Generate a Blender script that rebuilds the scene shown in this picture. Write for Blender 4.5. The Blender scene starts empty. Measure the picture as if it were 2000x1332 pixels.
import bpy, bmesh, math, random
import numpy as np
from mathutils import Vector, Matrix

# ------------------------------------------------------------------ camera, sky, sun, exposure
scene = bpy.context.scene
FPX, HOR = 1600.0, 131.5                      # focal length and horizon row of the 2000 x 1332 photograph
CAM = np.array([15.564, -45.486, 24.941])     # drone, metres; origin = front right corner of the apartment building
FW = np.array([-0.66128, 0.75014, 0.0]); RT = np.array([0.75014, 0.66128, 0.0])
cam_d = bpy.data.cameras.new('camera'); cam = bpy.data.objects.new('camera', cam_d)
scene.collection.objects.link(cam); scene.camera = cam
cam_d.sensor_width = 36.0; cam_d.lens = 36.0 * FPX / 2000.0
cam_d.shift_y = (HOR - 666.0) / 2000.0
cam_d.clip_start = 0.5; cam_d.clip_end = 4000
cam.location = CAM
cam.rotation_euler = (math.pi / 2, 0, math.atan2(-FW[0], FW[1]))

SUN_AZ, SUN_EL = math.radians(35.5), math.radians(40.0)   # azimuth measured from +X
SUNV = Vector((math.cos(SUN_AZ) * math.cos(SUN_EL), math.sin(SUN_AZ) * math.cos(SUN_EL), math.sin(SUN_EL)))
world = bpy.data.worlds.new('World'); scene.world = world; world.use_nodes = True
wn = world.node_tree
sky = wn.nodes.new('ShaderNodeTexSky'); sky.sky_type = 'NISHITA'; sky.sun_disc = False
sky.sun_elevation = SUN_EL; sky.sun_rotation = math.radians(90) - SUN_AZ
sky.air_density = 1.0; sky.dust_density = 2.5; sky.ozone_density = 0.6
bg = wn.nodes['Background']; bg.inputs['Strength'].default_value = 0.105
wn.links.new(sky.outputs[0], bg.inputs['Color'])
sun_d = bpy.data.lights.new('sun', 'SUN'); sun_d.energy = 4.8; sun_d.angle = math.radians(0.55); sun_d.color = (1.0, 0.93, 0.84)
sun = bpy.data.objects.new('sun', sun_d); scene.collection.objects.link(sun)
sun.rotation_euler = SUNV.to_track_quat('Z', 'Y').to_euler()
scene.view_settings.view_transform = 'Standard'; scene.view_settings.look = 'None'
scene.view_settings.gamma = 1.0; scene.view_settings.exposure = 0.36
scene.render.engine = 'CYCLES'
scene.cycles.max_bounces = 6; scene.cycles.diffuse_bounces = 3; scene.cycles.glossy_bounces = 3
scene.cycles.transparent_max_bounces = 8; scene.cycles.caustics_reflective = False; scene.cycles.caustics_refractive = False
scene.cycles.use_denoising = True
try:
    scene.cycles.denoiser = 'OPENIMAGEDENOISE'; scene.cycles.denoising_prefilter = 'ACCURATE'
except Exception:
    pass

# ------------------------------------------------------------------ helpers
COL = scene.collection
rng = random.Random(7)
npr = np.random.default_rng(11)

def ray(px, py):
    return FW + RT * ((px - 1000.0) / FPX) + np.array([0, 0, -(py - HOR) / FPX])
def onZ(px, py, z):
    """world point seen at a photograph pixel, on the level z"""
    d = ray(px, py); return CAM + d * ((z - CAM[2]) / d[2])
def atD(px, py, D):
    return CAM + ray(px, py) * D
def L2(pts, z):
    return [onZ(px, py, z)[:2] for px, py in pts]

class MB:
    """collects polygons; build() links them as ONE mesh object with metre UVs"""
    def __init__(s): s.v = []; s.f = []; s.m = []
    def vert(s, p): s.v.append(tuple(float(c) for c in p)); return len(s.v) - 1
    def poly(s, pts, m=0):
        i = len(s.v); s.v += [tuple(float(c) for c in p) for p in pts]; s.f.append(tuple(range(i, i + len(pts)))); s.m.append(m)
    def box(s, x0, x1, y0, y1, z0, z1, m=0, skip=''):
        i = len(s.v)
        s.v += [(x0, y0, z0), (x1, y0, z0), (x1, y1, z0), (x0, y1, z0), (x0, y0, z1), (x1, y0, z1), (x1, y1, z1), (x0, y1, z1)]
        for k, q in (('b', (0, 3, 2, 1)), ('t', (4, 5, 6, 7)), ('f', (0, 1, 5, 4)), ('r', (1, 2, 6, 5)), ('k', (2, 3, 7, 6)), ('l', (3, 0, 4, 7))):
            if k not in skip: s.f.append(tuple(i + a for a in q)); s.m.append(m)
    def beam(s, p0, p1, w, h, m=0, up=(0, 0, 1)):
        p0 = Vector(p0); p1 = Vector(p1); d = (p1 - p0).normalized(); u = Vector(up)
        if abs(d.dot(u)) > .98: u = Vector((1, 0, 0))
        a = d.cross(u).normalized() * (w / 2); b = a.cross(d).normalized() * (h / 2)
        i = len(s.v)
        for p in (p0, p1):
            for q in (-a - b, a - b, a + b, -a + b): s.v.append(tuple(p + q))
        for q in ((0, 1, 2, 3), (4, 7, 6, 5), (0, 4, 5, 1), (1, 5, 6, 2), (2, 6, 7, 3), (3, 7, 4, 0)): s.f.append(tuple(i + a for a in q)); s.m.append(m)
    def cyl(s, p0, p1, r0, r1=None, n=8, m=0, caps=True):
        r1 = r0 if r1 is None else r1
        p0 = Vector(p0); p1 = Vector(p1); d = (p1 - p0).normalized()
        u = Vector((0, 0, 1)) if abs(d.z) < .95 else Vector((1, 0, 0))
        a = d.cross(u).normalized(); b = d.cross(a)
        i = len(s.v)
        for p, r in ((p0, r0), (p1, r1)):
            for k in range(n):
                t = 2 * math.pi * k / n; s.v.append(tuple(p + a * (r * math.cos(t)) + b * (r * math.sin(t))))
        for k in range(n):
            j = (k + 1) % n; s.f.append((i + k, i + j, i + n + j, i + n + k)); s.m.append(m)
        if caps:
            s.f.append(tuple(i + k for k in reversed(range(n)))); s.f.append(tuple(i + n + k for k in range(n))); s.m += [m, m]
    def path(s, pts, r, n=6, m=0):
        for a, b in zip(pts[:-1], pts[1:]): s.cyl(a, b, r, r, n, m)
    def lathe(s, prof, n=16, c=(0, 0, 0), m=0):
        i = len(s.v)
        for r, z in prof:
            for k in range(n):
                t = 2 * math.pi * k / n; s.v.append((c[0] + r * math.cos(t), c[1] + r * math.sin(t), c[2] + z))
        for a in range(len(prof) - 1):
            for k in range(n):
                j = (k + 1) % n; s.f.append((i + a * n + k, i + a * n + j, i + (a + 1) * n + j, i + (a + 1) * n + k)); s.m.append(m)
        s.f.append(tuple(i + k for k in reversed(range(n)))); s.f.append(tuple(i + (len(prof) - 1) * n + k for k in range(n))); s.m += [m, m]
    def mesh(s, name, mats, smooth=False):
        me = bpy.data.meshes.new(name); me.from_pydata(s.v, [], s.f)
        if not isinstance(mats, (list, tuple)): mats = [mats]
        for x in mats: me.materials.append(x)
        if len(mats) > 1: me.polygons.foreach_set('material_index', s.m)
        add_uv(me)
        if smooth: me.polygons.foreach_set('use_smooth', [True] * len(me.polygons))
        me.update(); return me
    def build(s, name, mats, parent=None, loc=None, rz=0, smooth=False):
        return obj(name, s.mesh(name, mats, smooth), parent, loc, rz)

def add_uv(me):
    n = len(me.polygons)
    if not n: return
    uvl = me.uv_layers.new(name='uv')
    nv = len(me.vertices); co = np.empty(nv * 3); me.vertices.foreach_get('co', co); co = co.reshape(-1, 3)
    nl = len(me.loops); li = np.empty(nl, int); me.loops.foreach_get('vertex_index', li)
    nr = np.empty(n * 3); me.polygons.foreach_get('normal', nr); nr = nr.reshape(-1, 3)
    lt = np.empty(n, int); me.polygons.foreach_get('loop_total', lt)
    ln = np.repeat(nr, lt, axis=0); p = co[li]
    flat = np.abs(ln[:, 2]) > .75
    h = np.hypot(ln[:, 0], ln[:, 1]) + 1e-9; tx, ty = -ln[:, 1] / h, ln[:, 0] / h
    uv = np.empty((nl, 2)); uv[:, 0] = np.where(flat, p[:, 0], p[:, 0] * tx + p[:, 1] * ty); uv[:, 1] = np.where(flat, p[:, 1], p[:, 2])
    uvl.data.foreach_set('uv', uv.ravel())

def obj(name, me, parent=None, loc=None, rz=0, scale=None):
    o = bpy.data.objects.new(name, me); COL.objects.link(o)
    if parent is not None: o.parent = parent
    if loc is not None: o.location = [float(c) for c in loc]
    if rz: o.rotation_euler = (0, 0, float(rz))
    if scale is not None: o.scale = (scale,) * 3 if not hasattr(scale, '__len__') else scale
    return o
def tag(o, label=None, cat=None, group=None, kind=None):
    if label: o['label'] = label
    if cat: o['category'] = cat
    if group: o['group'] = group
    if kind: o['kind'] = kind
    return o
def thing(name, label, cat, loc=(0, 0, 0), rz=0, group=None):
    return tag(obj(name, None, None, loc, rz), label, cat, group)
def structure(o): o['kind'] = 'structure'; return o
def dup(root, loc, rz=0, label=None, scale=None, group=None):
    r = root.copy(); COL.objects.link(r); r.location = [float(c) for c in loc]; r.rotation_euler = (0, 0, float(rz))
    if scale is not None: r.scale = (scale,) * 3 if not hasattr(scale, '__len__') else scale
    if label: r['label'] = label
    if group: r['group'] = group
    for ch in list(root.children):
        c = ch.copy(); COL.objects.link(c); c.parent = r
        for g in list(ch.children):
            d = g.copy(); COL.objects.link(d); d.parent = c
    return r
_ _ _
● TASK BRIEF
Print only the lines that run from the start of the listing to the line bearing "from mathutils import Vector, Matrix"; please keep the first line and that last one, exactly as they appear.

● RESULT
Generate a Blender script that rebuilds the scene shown in this picture. Write for Blender 4.5. The Blender scene starts empty. Measure the picture as if it were 2000x1332 pixels.
import bpy, bmesh, math, random
import numpy as np
from mathutils import Vector, Matrix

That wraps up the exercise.